The dilemma comes from a caller on Ramsey Everyday Millionaires, but it captures something nearly every investor with a lump sum has felt: the cash is in hand, the headlines are loud, and every day spent deciding feels like another day of being wrong.
The caller had just sold her primary residence and walked away with approximately $300,000 tax-free by using the capital gains exclusion. She put the first $50,000 into stocks, then froze. “There’s obviously some fluctuations on a day-to-day basis based on, you know, what the President of the United States sometimes also tweets,” she said, describing a feeling of “playing hopscotch” with the remaining $250,000. She and her husband carry no debt, he covers expenses, and a home purchase in their high-cost area is years away. A high-yield savings account felt like “money left on the table.”

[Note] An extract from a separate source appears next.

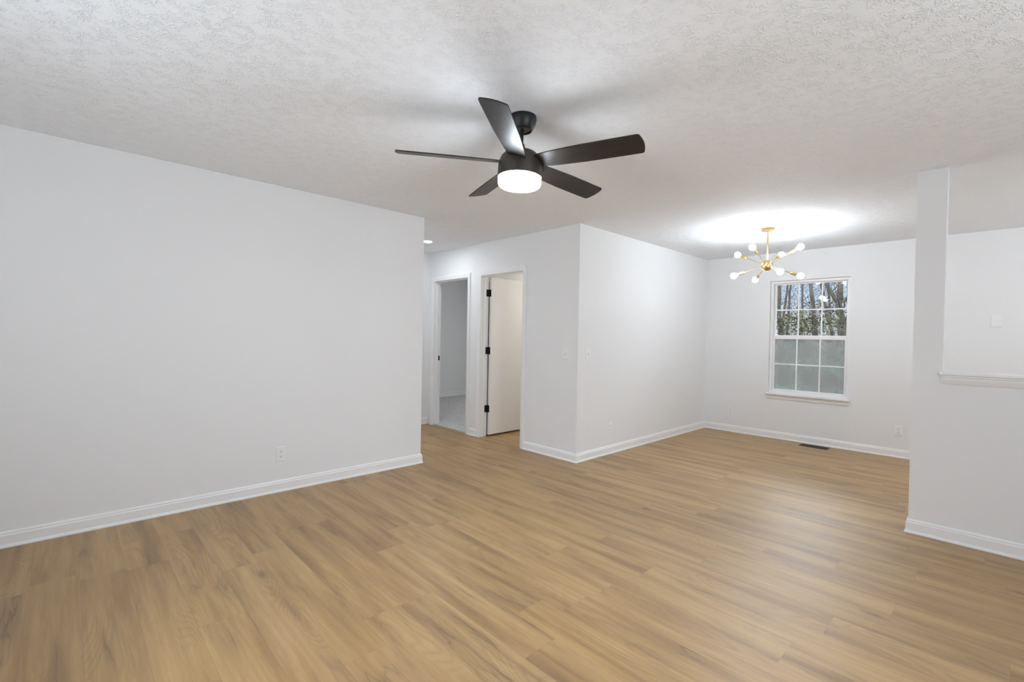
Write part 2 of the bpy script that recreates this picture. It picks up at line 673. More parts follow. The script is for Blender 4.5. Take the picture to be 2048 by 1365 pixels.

The Host’s Answer: Stop Judging by 30 Days
The Ramsey host set a clear bar for putting money into equities: a “4-year kind of benchmark” to ride out volatility. Anything shorter belongs in cash. Anything longer can absorb a rough quarter.
Then came the reframe: “If you looked at the last 30 days, yeah, it looks insane, but that’s not always the case. In fact, last year the market was what, over 20%, 20% last year, which is just exactly crazy.”
The data backs the point. SPDR S&P 500 ETF (NYSEARCA:SPY | SPY Price Prediction) returns over the past year clocked in at 24.31%, with the index up 4.01% over the past month alone. Ten-year returns sit at 259.46%. The “insanity” of the last 30 days, in context, has been upside.
Is the Market Actually Unsettled?
The VIX, Wall Street’s fear gauge, sits at 17.82, squarely inside the normal 15-20 band. The real stress test happened in March, when the VIX peaked at 31.05 on March 27, 2026. That episode has already normalized. Waiting for the market to “settle” usually means waiting for a feeling that never quite arrives.
The Cost of Waiting
Sitting in cash carries an opportunity cost, but it also pays something. The Fed Funds upper bound is 3.75%, where it has held since December 11, 2025. The 10-year Treasury yields 4.59%. Money parked in a money market earns a real return while a buyer decides. The caller’s instinct that cash is “money left on the table” ignores that guaranteed yield, and ignores that core PCE inflation is running at a 12-month high, eating purchasing power either way.
What To Watch
The host’s framework is simple. If the money is genuinely earmarked for four or five years out, lump-sum or dollar-cost averaging into a diversified index is a defensible plan supported by long-run market history. If a home purchase or other near-term goal is realistically on the table, liquidity wins. Consumer sentiment at 53.3 says households are nervous; the unemployment rate at 4.3% says the economy is steady. Pick the time horizon first. The market noise sorts itself out from there.